Nguyen notes this concession, but seems not to appreciate its significance. President Thieu did. Routinely lied to and kept in the dark about the negotiations in Paris, Thieu learned of the decision to allow North Vietnamese forces to remain within the territorial limits of his country only after it had been made. General Creighton Abrams, commander of the US forces in South Vietnam, argued (somewhat preposterously) that ‘northern forces would soon wither away after the ceasefire for lack of reinforcement,’ but Thieu wasn’t buying it.
By the autumn of 1972 he had become the last real obstacle to ending (or, more accurately, suspending) hostilities. He tried ‘blackmail, foot-dragging and manipulation’ to postpone his fate, but proved powerless to avert it. Indeed, he had long before glimpsed the writing on the wall. ‘When Nixon decides to withdraw,’ he remarked in 1969, ‘there is nothing I can do about it. Just as when Eisenhower, Kennedy and Johnson decided to go in, there was very little my predecessors had to say about it.’ Thieu was a minnow swimming among sharks, and he knew it.

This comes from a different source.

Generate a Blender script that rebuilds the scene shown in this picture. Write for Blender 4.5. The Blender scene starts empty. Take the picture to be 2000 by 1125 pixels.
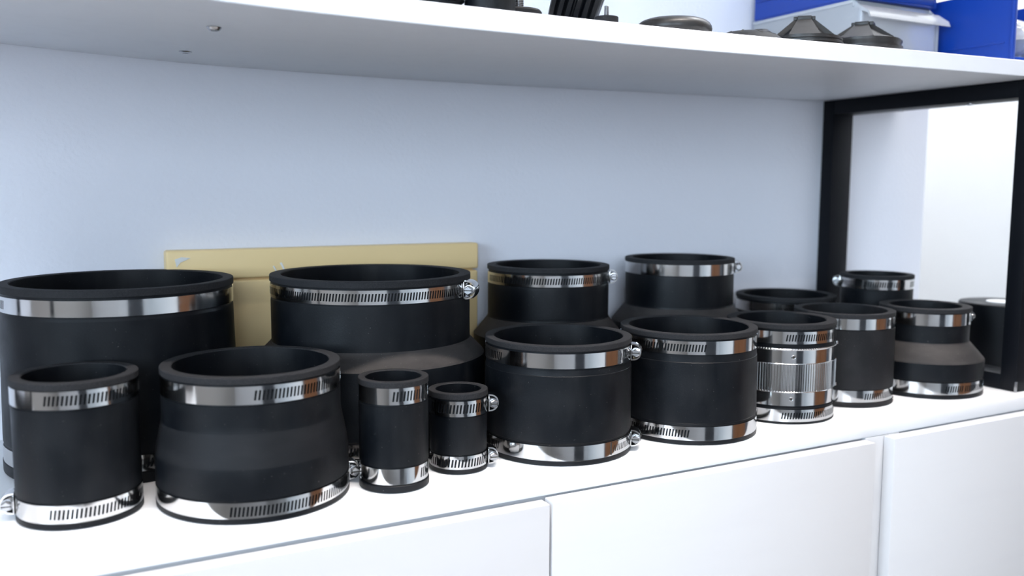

In December 1972, B-52s once again devastated North Vietnam. The Christmas Bombings served no political purpose: they were primarily an outlet for Nixon’s petulance. He might have kicked his dog; instead, he visited Hanoi and Haiphong with more than 15,000 tons of ordnance. In the meantime he informed Thieu of his intention to end direct US involvement in the war immediately, regardless of the RVN’s objections. For Nixon, now re-elected for a second four-year term, freeing US POWs was the sole remaining war aim. In February 1973, the American prisoners returned home and the guns fell silent, although only momentarily.
What Nixon’s diplomacy had achieved was not peace but Vietnam’s removal from great power politics. In the 1950s and 1960s, the fate of Vietnam had mattered a great deal to policy-makers in Washington, Beijing and Moscow. In the 1970s, it no longer did. The great powers, Communist and Anti-Communist alike, had moved on to more important concerns, at last allowing the Vietnamese to sort out their own fate. In one last great spasm of violence, the southern and northern Vietnamese attacked each other with arms provided by their former patrons. As a result, they achieved in 1975 what they would have achieved in 1945 had they been left alone. Were it not for the millions killed and dispossessed during the three intervening decades, one might ask what all the fuss had been about.
‘The key to Hanoi’s ultimate success in the war,’ Nguyen writes in her conclusion, ‘lay not in launching general offensives or even winning hearts and minds in South Vietnam; rather, it resided with its world relations campaign aimed at procuring the support of antiwar movements around the world.’ This is hogwash. The key to Hanoi’s ultimate success lay in accepting Washington’s offer to sell out an ally it had ceased to value. Other small nations that entrust their well-being to promises emanating from Washington may wish to take heed.